Barrow, Island, Co. Mayo
Co. Mayo |
Barrows
What makes this low mound on a hilltop in County Mayo quietly arresting is not its size but what is planted in its edge: an ogham stone, set into the north-eastern hollow of an ancient burial mound, where it has no obvious business being.
Ogham stones carry inscriptions in one of Ireland's earliest writing systems, their messages encoded as a series of notches and strokes cut along a central line, typically recording a personal name and ancestry. Finding one repositioned within a prehistoric barrow raises more questions than it answers about how and why it ended up there.
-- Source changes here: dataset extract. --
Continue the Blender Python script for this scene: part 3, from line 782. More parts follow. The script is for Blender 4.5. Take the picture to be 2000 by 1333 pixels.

The barrow itself is modest in its dimensions, a roughly circular raised platform about ten metres across, with a low outer rim that drops into a shallow concave centre roughly 2.8 metres in diameter. A slight berm-like ridge extends from the base on the north-east to east side, adding a further layer of subtle earthwork that is easy to miss unless you are looking for it. The hill it sits on commands a wide prospect across the Mayo landscape, with Croagh Patrick visible to the west and Nephin to the north-west. Below the slope to the south-east, about 150 metres away, lies a boggy depression that preserves the memory of a pool recorded on the 1916 Ordnance Survey six-inch map as Loughsheebaun. A second barrow stands roughly 200 metres to the north-north-east, suggesting this elevated ground once held some sustained significance for the people who shaped it. The pairing of burial monuments with a named water feature nearby is a pattern that recurs across the Irish prehistoric landscape, though what specific meaning attached to this particular arrangement is long beyond recovery.